A priest based in Fermanagh has said Boris Johnson is not taking the Good Friday Agreement “seriously” in the wake of the UK prime minister introducing legislation that would override the Brexit treaty.
Provisions in the UK Internal Market Bill would give Mr Johnson’s government the power to override key provisions in the Withdrawal Agreement, with the EU commissioner Maros Sefcovic saying the bill was in breach of international law.
Fr Joe McVeigh who ministers in Enniskillen expressed concern about what this would mean for the Good Friday Agreement.
He said: “Boris Johnson is not taking it seriously at all. The EU are taking it seriously, I hope the Dublin Government is taking it seriously, America is taking it seriously, so Johnson is isolated and he won’t be there forever.

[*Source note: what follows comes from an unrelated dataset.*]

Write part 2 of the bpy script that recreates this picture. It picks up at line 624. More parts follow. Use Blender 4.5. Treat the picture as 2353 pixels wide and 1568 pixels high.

“There’ll be no physical border across Ireland, never, that has been settled in the Good Friday Agreement, that was part of the deal.”
Regarding the idea of a hard border, he said: “I don’t foresee any violence but I do foresee people resisting, by peaceful means, which is what we have been involved in for the last five years, resistance to a border.

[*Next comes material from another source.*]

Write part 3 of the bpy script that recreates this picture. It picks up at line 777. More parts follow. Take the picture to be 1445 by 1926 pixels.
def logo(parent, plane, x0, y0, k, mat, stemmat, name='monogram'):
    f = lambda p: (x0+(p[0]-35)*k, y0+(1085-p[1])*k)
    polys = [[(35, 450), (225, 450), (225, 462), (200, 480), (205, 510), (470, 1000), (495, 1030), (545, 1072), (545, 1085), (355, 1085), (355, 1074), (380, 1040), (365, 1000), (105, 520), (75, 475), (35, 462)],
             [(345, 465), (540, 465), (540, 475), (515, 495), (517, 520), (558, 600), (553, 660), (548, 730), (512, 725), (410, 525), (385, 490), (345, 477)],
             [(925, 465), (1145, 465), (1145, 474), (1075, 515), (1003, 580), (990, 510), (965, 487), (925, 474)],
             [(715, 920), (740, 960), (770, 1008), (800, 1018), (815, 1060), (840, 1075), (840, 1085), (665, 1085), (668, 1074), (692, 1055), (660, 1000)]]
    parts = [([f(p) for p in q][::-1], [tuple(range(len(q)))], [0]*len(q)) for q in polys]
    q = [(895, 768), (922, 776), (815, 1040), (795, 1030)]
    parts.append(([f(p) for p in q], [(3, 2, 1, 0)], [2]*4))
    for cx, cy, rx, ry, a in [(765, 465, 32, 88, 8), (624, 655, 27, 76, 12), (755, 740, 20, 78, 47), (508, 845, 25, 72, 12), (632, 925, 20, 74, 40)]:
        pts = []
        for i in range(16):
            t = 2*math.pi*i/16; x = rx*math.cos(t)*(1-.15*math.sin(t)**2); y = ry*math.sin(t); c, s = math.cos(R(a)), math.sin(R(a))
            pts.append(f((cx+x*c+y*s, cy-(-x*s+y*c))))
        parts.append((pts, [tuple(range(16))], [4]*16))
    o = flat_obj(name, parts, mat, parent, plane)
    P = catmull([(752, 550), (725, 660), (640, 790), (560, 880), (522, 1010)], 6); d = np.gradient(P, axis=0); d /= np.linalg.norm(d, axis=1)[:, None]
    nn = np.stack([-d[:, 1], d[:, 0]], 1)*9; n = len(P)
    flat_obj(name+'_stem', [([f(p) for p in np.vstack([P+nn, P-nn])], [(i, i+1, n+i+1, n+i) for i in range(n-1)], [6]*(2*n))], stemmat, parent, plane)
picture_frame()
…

“When I say ‘we’ I mean communities along the border, we call ourselves ‘Border Communities Against Brexit’, they’re a very well organised group along the border who will mobilise people to oppose any attempt by non-violent, peaceful, means, there’s no question that violence will be on the agenda again.”
Hard border
The EU will have “step up to the plate” to devise a plan to work without a hard border in the event of a no-deal Brexit, he said.
“If there’s a no deal, as seems likely, then the EU have a real problem to deal with because the line across Ireland then becomes the boundary with Europe, so it’s an EU problem to be dealt with politically however they can manage that, but the EU are well aware that the Irish Government and the Irish people don’t want any shape of a physical border in the country: now how they work out customs and all that is another question.”